start

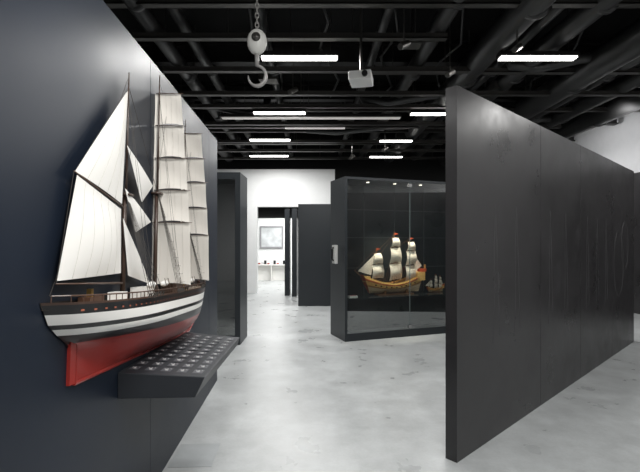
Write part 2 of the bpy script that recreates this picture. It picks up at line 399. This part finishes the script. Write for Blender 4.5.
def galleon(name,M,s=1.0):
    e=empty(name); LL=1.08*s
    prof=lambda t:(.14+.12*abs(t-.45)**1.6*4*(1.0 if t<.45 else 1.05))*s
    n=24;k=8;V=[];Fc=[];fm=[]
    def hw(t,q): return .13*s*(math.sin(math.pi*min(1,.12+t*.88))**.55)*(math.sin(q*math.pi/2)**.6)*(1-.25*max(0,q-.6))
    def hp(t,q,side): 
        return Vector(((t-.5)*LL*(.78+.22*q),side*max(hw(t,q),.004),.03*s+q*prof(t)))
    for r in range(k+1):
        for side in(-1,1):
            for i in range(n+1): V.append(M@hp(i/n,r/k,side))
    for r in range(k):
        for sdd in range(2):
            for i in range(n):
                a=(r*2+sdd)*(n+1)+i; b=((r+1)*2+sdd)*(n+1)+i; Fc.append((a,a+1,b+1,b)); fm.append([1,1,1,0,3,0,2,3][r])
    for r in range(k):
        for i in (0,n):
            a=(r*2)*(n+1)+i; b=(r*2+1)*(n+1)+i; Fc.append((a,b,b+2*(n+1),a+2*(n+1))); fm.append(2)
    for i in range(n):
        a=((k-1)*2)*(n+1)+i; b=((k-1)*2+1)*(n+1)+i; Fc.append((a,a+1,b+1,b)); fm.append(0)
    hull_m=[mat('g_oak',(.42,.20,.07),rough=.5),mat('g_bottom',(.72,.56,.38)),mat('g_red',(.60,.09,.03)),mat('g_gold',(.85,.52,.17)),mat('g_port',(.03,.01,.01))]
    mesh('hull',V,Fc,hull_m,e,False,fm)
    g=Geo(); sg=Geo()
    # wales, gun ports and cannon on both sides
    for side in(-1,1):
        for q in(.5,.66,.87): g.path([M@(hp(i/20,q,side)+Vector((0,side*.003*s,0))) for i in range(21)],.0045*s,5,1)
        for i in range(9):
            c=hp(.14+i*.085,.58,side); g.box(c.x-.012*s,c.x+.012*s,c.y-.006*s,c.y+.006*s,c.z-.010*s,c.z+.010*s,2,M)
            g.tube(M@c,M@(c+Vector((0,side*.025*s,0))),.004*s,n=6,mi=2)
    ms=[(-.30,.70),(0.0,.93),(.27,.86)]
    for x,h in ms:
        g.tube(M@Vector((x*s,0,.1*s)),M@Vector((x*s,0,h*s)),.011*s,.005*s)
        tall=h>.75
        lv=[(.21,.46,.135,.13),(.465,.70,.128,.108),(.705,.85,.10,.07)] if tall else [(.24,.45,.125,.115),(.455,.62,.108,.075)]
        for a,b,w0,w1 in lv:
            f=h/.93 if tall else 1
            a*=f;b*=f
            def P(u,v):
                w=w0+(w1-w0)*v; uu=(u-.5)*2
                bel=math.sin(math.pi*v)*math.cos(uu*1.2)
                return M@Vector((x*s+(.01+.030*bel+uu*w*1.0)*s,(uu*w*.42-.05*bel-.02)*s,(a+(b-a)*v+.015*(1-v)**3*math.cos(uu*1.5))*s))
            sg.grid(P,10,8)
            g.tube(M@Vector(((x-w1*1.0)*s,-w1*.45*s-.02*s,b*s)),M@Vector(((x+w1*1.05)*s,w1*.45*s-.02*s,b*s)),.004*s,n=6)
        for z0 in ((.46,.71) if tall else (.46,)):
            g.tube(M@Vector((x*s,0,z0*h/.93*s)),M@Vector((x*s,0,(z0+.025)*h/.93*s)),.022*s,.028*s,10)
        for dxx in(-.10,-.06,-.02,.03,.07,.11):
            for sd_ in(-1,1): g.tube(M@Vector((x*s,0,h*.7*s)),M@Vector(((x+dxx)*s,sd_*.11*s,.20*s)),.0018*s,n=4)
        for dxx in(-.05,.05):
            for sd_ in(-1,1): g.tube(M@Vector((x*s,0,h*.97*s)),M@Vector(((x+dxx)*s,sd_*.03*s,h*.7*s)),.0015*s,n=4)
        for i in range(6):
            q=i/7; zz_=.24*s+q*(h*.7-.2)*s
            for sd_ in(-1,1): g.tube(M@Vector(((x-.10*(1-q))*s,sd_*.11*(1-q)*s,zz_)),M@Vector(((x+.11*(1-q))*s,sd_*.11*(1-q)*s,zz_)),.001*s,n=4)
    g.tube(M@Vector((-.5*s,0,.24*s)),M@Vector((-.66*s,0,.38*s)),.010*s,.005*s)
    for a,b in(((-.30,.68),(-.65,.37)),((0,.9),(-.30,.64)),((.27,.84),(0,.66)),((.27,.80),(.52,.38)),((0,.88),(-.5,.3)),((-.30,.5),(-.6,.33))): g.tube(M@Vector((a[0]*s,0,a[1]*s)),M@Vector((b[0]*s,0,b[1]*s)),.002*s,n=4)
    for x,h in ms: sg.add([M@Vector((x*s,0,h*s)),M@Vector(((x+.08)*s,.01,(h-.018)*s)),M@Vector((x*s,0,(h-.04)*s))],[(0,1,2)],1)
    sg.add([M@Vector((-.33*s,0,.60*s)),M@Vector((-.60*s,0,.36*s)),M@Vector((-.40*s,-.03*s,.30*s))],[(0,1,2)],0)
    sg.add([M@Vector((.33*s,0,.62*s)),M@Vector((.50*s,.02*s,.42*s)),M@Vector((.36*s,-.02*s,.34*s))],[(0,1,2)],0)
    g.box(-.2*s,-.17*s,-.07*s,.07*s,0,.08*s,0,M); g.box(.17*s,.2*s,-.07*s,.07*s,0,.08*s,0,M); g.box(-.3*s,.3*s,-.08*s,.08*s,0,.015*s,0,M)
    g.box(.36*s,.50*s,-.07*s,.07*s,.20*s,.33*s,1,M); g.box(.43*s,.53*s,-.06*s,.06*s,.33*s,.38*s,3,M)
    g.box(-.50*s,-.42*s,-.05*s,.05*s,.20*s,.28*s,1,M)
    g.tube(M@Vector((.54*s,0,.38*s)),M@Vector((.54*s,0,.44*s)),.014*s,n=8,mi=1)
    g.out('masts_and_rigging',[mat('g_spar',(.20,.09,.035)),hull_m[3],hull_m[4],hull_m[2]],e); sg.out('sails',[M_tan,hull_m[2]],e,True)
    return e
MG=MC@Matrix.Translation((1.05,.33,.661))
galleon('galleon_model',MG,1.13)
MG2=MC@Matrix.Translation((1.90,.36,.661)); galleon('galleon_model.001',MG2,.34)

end
start

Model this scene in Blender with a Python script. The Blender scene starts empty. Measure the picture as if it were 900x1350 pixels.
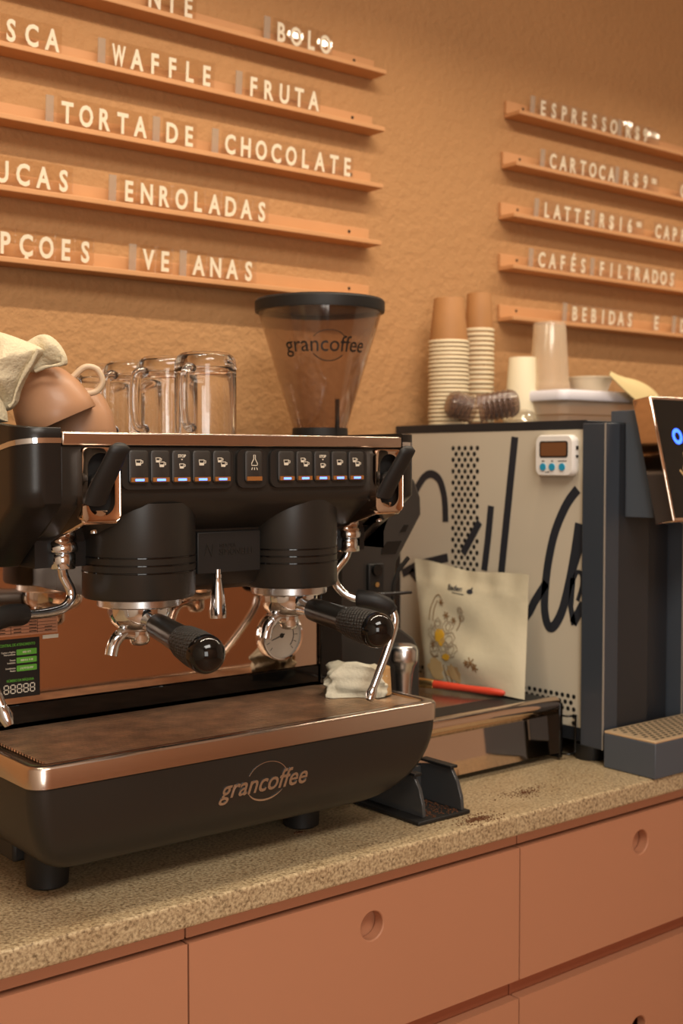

end
start

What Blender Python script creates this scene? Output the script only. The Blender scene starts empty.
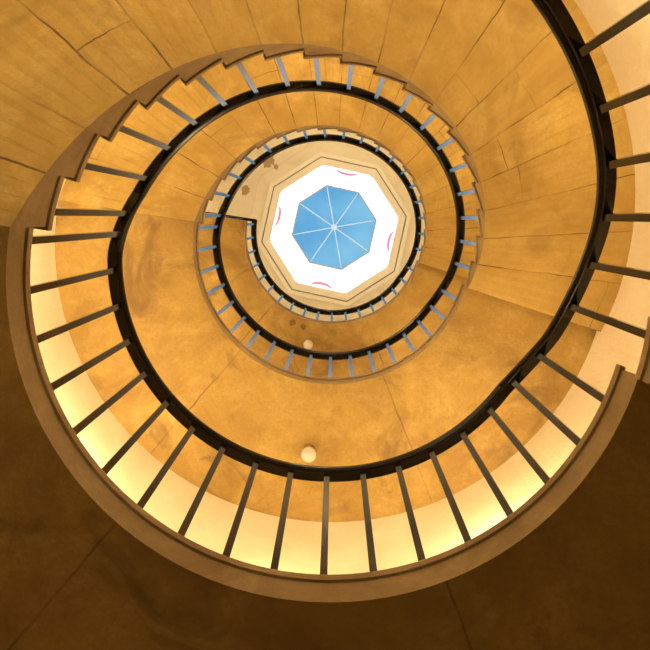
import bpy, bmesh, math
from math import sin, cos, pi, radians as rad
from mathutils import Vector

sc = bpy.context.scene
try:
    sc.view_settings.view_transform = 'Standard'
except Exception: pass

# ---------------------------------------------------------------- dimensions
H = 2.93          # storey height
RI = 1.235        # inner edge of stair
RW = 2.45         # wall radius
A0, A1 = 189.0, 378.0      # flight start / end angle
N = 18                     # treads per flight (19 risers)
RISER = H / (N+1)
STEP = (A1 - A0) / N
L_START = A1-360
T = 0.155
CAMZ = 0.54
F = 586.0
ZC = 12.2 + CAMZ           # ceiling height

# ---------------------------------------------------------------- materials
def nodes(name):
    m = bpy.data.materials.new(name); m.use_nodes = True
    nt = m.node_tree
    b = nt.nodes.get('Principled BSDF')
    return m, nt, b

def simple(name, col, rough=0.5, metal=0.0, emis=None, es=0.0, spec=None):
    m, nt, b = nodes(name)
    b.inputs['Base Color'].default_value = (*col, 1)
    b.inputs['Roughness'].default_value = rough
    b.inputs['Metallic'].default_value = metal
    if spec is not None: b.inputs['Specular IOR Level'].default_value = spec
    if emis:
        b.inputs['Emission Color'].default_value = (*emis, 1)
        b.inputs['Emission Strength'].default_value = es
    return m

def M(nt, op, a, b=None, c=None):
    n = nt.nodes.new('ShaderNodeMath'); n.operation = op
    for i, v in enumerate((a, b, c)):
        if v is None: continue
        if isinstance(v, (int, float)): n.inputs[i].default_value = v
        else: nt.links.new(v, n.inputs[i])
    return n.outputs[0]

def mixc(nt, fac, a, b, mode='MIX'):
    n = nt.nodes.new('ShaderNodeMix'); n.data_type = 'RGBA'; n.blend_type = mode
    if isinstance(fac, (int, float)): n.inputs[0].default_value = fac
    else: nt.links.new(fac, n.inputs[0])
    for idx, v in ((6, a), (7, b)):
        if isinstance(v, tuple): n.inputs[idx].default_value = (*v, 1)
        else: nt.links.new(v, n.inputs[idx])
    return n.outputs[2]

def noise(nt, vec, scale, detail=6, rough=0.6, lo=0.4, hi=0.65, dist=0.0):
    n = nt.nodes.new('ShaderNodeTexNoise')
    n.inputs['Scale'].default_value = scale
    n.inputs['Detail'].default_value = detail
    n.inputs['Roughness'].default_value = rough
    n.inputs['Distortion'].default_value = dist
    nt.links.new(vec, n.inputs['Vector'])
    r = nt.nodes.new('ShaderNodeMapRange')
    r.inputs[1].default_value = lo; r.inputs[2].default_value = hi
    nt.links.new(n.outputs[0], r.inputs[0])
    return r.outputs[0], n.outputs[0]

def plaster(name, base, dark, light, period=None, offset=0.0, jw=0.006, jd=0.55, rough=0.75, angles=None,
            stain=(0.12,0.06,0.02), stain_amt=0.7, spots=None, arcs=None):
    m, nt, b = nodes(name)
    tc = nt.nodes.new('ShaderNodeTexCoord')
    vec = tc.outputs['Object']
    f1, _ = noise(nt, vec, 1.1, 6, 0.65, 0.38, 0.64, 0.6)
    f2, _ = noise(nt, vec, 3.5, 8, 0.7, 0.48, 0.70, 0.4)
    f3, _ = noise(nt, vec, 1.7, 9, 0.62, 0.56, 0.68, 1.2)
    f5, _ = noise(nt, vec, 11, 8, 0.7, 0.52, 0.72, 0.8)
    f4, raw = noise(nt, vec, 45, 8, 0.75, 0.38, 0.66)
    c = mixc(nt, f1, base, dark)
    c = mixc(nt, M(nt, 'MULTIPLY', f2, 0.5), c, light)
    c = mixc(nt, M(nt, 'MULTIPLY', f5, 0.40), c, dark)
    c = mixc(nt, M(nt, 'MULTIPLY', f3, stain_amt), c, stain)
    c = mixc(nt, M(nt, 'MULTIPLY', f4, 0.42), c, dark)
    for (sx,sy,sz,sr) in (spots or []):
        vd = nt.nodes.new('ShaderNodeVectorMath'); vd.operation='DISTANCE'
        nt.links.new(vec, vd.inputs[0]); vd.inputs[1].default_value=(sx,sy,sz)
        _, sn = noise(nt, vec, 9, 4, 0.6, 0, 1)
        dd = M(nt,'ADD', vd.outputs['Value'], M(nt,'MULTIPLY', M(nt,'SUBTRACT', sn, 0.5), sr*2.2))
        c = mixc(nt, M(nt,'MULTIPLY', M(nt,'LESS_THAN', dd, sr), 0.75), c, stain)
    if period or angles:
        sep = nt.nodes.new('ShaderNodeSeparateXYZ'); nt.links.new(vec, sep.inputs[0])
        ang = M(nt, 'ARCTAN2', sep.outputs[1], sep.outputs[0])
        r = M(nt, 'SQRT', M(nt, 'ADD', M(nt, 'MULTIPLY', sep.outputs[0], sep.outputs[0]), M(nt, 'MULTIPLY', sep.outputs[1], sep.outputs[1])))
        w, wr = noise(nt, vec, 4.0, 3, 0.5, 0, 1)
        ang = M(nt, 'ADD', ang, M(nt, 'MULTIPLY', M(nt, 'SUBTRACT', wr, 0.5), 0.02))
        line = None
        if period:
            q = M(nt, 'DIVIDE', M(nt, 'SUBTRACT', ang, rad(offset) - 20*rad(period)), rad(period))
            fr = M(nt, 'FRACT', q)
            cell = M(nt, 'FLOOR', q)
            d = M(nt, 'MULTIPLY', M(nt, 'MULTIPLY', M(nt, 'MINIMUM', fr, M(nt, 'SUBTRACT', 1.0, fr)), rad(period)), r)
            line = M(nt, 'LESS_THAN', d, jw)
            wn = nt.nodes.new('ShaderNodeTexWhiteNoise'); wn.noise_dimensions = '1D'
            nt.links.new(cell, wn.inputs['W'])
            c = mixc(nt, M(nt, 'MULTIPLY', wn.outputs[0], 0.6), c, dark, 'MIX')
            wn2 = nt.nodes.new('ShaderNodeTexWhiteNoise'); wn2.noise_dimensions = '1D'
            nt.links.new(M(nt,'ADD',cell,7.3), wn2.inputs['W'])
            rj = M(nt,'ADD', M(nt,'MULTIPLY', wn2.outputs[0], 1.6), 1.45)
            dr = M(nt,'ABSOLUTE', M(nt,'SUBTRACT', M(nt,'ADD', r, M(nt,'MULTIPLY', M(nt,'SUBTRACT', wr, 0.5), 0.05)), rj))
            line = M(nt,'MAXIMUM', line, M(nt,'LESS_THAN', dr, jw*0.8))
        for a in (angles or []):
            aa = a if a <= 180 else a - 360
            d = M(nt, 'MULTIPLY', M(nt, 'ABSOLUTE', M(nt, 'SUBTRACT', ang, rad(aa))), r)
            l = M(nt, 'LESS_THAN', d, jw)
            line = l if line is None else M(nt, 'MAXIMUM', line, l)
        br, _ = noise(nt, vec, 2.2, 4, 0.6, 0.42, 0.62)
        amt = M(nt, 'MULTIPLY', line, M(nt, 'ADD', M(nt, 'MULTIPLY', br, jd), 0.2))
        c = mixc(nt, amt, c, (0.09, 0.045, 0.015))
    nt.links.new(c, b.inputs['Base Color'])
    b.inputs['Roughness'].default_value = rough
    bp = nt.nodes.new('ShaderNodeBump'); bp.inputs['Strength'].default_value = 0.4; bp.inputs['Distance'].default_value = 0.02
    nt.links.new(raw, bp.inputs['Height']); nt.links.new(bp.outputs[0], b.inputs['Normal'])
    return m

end

_WHAT YOU ARE ASKED TO DO_
From the records above, transcribe exactly the lines starting at the one containing "What Blender Python" and ending at the one containing "return m, nt, b". Skip the pictures.

_ANSWER TO THE EXERCISE_
What Blender Python script creates this scene? Output the script only. The Blender scene starts empty.
import bpy, bmesh, math
from math import sin, cos, pi, radians as rad
from mathutils import Vector

sc = bpy.context.scene
try:
    sc.view_settings.view_transform = 'Standard'
except Exception: pass

# ---------------------------------------------------------------- dimensions
H = 2.93          # storey height
RI = 1.235        # inner edge of stair
RW = 2.45         # wall radius
A0, A1 = 189.0, 378.0      # flight start / end angle
N = 18                     # treads per flight (19 risers)
RISER = H / (N+1)
STEP = (A1 - A0) / N
L_START = A1-360
T = 0.155
CAMZ = 0.54
F = 586.0
ZC = 12.2 + CAMZ           # ceiling height

# ---------------------------------------------------------------- materials
def nodes(name):
    m = bpy.data.materials.new(name); m.use_nodes = True
    nt = m.node_tree
    b = nt.nodes.get('Principled BSDF')
    return m, nt, b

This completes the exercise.